Increased safety standards don't necessarily decrease production, if the costs avoided - for example premature death, risk averse behavior leading to less work and so on - are less than the costs of safety standards themselves. They might as well assert that immunization reduces the total production. What safety standards do change is the ability of some individuals to externalize their costs on to other people by health pollution. We should expect the people externalizing costs - that is making money from others misery - to object. But that doesn't mean that their ability to improve their position at the expense of others adds to total productivity.If you are interested in workplace safety and especially the economics of workplace safety, then Boudreaux's post is worth reading.
Mr. Newberry misunderstands the argument. The argument is neither that increased workplace safety has no benefits nor that these benefits are small. Of course there are benefits to increased workplace safety. But even benefits are not free.

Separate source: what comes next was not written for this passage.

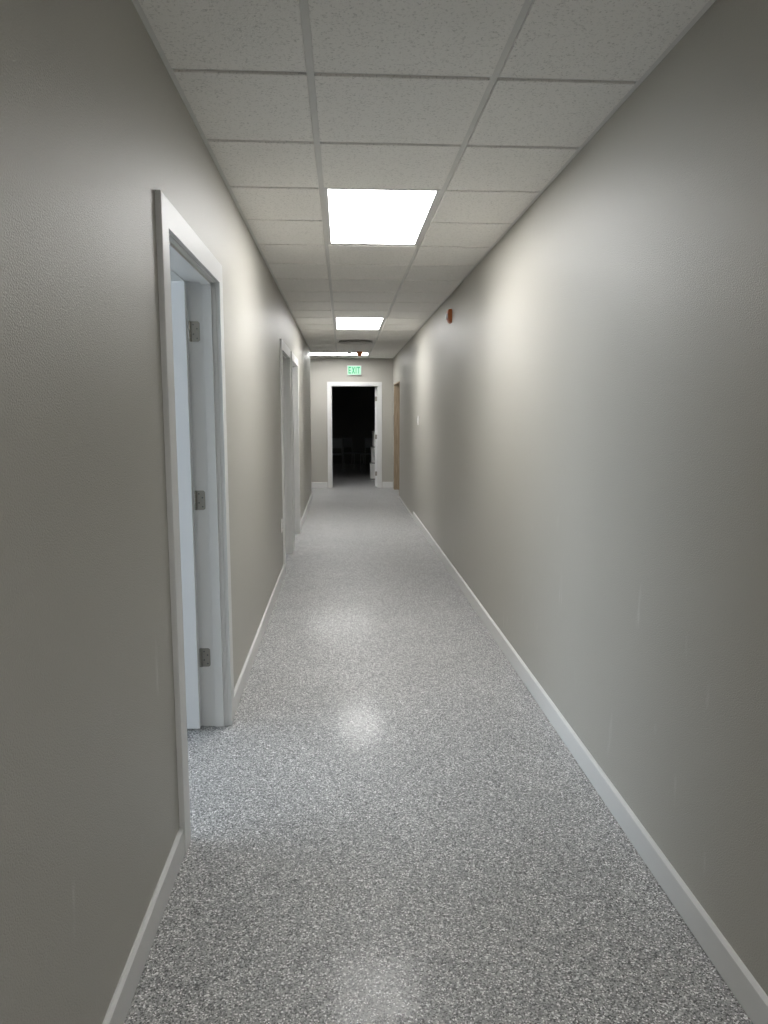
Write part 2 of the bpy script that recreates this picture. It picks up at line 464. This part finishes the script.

To build a sturdier factory, to equip it with more fire extinguishers, sprinklers, and first-aid stations, to ventilate it better – whatever improvements in safety are supplied require resources for their realization. These resources have alternative uses. The value of the goods and services that these resources would have been used to produce were they not used to enhance workplace safety is the cost of enhanced workplace safety.
I'm thinking Mr. Newberry wouldn't do well on the Economy in Heaven question. He seems to think scarcity is not pervasive here on earth.